(Problem to solve): How does the data below read from its first line through the line containing "rad = math.radians"? Print those lines exactly.

(Scene script records)
──────────────────────────────

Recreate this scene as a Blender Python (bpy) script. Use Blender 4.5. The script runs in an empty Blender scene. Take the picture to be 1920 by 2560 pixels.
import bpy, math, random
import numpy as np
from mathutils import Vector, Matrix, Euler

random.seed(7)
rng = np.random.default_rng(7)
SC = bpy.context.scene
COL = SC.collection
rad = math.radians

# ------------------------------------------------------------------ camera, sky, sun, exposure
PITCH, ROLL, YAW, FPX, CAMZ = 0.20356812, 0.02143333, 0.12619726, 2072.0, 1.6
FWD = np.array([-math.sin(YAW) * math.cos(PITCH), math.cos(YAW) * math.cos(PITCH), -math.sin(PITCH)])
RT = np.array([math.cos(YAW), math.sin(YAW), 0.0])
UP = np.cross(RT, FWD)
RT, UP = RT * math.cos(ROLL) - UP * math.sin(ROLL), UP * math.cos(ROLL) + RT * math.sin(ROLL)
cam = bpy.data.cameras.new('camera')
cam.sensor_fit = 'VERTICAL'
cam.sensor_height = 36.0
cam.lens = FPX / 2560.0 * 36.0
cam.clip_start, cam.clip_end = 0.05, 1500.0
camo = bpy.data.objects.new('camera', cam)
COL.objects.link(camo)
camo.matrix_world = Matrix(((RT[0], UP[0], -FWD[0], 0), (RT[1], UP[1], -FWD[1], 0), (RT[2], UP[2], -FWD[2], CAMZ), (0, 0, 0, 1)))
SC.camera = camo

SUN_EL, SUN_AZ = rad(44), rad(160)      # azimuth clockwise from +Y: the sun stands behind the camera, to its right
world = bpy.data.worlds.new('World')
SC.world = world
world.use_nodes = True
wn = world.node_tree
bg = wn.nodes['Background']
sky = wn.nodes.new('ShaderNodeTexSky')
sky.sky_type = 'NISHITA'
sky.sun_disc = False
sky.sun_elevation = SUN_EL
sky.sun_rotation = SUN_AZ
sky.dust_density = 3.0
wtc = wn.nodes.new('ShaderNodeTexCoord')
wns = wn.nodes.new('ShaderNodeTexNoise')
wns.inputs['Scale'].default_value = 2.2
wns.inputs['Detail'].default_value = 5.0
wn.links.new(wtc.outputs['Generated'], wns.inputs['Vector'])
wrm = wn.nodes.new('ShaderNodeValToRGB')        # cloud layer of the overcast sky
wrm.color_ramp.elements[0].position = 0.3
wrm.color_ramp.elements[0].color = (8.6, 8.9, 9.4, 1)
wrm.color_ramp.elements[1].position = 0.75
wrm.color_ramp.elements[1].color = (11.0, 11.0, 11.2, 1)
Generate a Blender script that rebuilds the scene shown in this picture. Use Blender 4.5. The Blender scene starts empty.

──────────────────────────────

(Solved exercise):
Recreate this scene as a Blender Python (bpy) script. Use Blender 4.5. The script runs in an empty Blender scene. Take the picture to be 1920 by 2560 pixels.
import bpy, math, random
import numpy as np
from mathutils import Vector, Matrix, Euler

random.seed(7)
rng = np.random.default_rng(7)
SC = bpy.context.scene
COL = SC.collection
rad = math.radians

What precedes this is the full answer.